家に帰らない男たち

著者の松井計ってどこかで見た名前だなあと思ったら、『ホームレス作家』の著者だった。読んではいないけど。

自宅や妻子を持ちながら仕事が終わっても家に帰らずサウナやカプセルホテルに泊まってそのまま仕事に行く人たちをインタビューし、その背景を探ったルポ。『ホームレス作家』が売れたためホームレスから脱却した著者からすると、自宅がありながら家に帰らない(帰れないではない)人たちを不思議に思ったのは当然だろう。

6人の男たちを取材している。それぞれ原因・理由は違うが、誰にも共通するのは、自宅に帰らない事に対して負担に思っていないこと。逆に家に帰ることが負担になったり、家族に気を遣ったりしている。週末には家に帰り家族サービスをするパターンが多いのだが、要するに家族というものが崩壊しているばかりではないということ。

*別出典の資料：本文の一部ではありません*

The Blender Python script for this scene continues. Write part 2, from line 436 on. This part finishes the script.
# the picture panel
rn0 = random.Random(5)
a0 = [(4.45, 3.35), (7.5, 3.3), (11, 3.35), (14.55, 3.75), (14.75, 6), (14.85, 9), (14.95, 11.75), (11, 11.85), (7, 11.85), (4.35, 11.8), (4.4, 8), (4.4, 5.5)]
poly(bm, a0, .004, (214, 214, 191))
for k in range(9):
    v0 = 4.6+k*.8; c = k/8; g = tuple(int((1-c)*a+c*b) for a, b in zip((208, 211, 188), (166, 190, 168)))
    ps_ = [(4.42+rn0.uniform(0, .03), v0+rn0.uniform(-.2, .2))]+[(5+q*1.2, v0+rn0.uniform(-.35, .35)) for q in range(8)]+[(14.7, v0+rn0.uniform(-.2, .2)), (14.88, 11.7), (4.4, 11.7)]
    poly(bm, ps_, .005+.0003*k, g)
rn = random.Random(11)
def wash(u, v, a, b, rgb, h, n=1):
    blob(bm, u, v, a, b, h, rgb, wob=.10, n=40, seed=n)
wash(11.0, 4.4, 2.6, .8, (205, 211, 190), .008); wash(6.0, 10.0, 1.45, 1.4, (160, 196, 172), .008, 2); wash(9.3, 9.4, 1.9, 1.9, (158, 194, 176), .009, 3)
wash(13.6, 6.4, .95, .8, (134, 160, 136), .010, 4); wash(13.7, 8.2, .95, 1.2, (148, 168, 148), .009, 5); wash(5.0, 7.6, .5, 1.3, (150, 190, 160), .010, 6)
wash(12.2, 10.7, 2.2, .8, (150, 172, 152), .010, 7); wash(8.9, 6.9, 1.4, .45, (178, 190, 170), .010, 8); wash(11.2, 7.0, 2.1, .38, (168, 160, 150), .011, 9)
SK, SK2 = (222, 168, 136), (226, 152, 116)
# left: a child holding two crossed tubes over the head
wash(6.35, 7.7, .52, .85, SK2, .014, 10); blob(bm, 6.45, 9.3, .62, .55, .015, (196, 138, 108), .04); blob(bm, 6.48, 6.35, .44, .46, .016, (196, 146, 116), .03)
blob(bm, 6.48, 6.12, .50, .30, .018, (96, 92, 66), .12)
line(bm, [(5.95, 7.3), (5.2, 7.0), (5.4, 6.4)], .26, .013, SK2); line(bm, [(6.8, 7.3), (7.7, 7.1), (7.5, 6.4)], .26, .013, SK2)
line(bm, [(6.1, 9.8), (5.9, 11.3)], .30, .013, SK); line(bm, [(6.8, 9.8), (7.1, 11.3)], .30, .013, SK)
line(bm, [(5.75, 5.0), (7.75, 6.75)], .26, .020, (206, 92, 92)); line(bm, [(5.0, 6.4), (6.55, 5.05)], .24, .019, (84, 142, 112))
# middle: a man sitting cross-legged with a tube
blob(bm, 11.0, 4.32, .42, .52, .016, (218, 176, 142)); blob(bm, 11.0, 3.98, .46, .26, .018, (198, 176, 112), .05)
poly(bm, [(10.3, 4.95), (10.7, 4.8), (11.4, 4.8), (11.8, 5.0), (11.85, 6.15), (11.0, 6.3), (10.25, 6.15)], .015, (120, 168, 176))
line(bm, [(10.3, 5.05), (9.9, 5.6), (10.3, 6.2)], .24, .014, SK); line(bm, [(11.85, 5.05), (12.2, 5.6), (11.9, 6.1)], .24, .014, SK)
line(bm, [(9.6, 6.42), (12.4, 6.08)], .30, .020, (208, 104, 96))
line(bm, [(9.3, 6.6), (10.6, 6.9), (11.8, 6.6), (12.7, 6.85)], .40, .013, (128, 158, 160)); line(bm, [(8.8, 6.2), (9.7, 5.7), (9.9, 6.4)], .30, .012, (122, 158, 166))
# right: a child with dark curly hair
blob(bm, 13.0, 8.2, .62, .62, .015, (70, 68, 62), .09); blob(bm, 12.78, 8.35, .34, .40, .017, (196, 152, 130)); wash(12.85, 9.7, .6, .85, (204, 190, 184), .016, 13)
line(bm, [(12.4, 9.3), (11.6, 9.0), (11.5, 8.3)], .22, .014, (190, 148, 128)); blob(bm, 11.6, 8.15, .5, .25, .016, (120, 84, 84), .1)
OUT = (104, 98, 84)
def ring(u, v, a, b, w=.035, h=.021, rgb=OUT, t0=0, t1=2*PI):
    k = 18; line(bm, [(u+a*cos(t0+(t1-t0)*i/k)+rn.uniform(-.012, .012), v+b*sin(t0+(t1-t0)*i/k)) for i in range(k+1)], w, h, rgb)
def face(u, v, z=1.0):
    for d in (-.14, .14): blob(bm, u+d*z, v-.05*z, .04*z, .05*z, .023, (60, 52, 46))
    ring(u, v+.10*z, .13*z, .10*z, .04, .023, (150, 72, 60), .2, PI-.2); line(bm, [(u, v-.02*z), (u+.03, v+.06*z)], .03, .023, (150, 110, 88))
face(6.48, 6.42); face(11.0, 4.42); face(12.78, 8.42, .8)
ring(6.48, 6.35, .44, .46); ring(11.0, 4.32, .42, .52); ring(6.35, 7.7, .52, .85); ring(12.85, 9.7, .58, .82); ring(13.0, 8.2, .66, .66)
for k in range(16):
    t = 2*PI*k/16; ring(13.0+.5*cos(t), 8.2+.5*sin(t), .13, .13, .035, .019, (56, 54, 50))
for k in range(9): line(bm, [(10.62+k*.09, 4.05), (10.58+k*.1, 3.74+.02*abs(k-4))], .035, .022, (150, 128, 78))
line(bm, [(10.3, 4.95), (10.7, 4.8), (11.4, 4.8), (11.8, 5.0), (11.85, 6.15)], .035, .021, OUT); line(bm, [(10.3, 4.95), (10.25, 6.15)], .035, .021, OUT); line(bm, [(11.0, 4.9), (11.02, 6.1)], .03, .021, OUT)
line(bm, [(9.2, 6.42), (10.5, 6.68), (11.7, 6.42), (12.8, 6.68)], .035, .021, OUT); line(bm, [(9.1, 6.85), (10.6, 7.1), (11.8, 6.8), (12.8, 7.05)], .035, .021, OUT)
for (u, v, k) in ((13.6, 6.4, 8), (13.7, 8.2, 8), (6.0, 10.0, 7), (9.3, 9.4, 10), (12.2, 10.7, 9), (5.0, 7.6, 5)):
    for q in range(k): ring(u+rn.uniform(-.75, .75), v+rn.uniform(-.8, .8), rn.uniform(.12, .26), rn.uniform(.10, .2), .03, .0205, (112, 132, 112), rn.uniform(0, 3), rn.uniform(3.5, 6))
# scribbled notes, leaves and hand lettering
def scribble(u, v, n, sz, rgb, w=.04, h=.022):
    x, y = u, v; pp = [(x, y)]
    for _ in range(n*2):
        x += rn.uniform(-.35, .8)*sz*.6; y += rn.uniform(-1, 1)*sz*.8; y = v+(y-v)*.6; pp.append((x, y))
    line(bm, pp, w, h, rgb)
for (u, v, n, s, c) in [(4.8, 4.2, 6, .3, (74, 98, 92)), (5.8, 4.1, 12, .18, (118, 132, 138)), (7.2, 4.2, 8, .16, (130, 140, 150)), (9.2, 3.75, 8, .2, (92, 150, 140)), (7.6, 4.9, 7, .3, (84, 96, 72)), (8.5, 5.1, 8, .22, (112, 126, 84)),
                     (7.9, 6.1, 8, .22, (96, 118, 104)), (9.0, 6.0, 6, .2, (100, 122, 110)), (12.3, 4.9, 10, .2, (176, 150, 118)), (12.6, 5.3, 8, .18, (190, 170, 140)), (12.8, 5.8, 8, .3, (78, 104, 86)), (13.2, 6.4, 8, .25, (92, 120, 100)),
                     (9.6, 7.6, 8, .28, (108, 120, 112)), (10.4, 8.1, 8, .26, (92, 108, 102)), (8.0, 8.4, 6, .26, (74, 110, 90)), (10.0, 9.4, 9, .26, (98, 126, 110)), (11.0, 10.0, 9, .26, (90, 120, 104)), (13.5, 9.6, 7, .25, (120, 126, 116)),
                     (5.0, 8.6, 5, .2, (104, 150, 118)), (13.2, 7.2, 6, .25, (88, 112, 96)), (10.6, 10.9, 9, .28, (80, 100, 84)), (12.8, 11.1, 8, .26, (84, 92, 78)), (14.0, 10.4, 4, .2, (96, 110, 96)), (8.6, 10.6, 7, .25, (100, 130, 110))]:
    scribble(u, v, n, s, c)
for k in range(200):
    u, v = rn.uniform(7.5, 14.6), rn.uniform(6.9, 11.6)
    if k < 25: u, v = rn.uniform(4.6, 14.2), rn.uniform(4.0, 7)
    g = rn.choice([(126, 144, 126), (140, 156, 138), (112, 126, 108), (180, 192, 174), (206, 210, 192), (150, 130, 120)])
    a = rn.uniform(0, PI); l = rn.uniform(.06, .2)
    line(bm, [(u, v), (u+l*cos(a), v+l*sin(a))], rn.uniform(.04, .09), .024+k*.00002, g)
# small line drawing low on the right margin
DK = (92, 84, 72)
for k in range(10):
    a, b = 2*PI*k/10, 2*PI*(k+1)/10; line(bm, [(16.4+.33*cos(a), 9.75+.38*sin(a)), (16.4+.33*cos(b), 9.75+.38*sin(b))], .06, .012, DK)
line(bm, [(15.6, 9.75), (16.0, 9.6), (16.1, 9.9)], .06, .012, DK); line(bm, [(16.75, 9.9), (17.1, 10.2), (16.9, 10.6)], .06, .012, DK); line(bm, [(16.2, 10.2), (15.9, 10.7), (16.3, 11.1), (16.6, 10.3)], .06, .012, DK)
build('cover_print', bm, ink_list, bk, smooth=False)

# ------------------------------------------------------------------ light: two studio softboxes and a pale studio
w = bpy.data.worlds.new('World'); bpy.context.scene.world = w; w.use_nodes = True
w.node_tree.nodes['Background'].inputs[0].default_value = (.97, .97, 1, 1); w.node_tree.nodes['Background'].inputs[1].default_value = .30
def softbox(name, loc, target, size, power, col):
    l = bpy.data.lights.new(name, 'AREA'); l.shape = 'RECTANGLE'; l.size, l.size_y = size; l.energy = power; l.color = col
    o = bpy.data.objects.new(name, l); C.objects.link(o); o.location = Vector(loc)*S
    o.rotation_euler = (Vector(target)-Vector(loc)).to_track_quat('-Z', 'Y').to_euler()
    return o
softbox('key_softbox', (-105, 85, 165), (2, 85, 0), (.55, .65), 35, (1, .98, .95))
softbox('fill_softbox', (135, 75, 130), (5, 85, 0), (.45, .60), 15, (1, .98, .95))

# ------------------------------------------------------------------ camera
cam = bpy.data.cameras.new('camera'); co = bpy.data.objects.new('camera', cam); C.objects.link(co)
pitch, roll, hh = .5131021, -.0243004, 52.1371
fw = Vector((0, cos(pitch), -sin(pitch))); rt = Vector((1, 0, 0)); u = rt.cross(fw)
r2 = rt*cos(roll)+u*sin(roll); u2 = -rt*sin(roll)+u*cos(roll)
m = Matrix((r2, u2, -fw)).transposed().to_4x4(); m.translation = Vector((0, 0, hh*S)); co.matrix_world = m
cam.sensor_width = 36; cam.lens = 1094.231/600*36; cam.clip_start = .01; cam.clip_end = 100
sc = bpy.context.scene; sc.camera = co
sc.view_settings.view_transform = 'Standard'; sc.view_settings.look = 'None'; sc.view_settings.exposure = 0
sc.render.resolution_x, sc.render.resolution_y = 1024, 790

うーん、微妙に気持ちがわかるというころが怖いなあ。そうなりたいと思わないが、この本を手に取ったのも、心の奥のどこかで興味があったのだろうと想像する。

その昔、独身の頃、仕事が終わって名古屋まで遊びに行き、カプセルホテルに泊まって、始発の新幹線で戻ってそのまま仕事に行くという若いからなせるような経験がある。今思い出しても、ちょっとうらやましいというのが本音。カプセルホテルの部屋に入ると、妙に落ち着いたものだ。

ヲレは、借金を抱えながらも持ち家だ。帰ることができる家があることに安心をしている。しているが、どこかにそういったものの破壊願望もあったりする。まあ、小心者だからそんなことはできないのだろうけど。妙な読後感であった本だなあ。